SET EXERCISE: The listing below should be copied in full, word for word.

RECORDED DATA:

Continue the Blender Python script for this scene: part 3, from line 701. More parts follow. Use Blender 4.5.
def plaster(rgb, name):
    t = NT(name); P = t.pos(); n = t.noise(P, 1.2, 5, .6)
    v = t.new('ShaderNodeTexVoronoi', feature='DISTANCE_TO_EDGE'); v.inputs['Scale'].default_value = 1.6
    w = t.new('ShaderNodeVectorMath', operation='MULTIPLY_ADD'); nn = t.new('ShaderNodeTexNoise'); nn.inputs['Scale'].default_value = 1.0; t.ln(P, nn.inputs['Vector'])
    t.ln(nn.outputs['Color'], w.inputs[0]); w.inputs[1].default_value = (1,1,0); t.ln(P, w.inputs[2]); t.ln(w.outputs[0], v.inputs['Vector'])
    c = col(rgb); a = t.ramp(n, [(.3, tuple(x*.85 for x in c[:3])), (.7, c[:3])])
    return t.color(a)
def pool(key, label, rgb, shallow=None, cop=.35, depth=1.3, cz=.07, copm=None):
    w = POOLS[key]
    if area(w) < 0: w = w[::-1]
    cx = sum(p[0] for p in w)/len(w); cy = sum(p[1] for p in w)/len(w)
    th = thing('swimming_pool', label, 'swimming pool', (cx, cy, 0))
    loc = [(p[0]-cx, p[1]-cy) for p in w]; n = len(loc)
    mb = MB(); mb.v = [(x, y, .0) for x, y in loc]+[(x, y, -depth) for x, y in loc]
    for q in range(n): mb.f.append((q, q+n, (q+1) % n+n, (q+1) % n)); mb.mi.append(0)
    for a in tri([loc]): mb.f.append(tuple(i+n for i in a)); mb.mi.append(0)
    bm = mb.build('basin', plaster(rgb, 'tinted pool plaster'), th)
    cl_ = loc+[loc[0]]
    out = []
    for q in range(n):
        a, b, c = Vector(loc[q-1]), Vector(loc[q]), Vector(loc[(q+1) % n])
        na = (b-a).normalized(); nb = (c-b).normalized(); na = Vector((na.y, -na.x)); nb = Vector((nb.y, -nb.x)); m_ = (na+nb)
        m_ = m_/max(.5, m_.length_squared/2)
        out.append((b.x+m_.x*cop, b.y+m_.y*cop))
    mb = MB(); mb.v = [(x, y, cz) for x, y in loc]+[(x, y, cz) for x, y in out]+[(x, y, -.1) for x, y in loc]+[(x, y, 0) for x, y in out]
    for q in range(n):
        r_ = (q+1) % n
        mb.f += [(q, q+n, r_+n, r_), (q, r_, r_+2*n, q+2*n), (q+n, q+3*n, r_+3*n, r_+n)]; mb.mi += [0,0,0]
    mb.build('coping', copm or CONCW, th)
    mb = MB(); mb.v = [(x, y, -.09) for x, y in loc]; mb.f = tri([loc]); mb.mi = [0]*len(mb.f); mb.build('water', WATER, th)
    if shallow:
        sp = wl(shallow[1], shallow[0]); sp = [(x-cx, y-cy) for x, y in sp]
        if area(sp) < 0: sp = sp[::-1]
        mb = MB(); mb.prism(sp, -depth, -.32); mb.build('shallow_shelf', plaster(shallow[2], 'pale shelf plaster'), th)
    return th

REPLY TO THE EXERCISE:
Continue the Blender Python script for this scene: part 3, from line 701. More parts follow. Use Blender 4.5.
def plaster(rgb, name):
    t = NT(name); P = t.pos(); n = t.noise(P, 1.2, 5, .6)
    v = t.new('ShaderNodeTexVoronoi', feature='DISTANCE_TO_EDGE'); v.inputs['Scale'].default_value = 1.6
    w = t.new('ShaderNodeVectorMath', operation='MULTIPLY_ADD'); nn = t.new('ShaderNodeTexNoise'); nn.inputs['Scale'].default_value = 1.0; t.ln(P, nn.inputs['Vector'])
    t.ln(nn.outputs['Color'], w.inputs[0]); w.inputs[1].default_value = (1,1,0); t.ln(P, w.inputs[2]); t.ln(w.outputs[0], v.inputs['Vector'])
    c = col(rgb); a = t.ramp(n, [(.3, tuple(x*.85 for x in c[:3])), (.7, c[:3])])
    return t.color(a)
def pool(key, label, rgb, shallow=None, cop=.35, depth=1.3, cz=.07, copm=None):
    w = POOLS[key]
    if area(w) < 0: w = w[::-1]
    cx = sum(p[0] for p in w)/len(w); cy = sum(p[1] for p in w)/len(w)
    th = thing('swimming_pool', label, 'swimming pool', (cx, cy, 0))
    loc = [(p[0]-cx, p[1]-cy) for p in w]; n = len(loc)
    mb = MB(); mb.v = [(x, y, .0) for x, y in loc]+[(x, y, -depth) for x, y in loc]
    for q in range(n): mb.f.append((q, q+n, (q+1) % n+n, (q+1) % n)); mb.mi.append(0)
    for a in tri([loc]): mb.f.append(tuple(i+n for i in a)); mb.mi.append(0)
    bm = mb.build('basin', plaster(rgb, 'tinted pool plaster'), th)
    cl_ = loc+[loc[0]]
    out = []
    for q in range(n):
        a, b, c = Vector(loc[q-1]), Vector(loc[q]), Vector(loc[(q+1) % n])
        na = (b-a).normalized(); nb = (c-b).normalized(); na = Vector((na.y, -na.x)); nb = Vector((nb.y, -nb.x)); m_ = (na+nb)
        m_ = m_/max(.5, m_.length_squared/2)
        out.append((b.x+m_.x*cop, b.y+m_.y*cop))
    mb = MB(); mb.v = [(x, y, cz) for x, y in loc]+[(x, y, cz) for x, y in out]+[(x, y, -.1) for x, y in loc]+[(x, y, 0) for x, y in out]
    for q in range(n):
        r_ = (q+1) % n
        mb.f += [(q, q+n, r_+n, r_), (q, r_, r_+2*n, q+2*n), (q+n, q+3*n, r_+3*n, r_+n)]; mb.mi += [0,0,0]
    mb.build('coping', copm or CONCW, th)
    mb = MB(); mb.v = [(x, y, -.09) for x, y in loc]; mb.f = tri([loc]); mb.mi = [0]*len(mb.f); mb.build('water', WATER, th)
    if shallow:
        sp = wl(shallow[1], shallow[0]); sp = [(x-cx, y-cy) for x, y in sp]
        if area(sp) < 0: sp = sp[::-1]
        mb = MB(); mb.prism(sp, -depth, -.32); mb.build('shallow_shelf', plaster(shallow[2], 'pale shelf plaster'), th)
    return th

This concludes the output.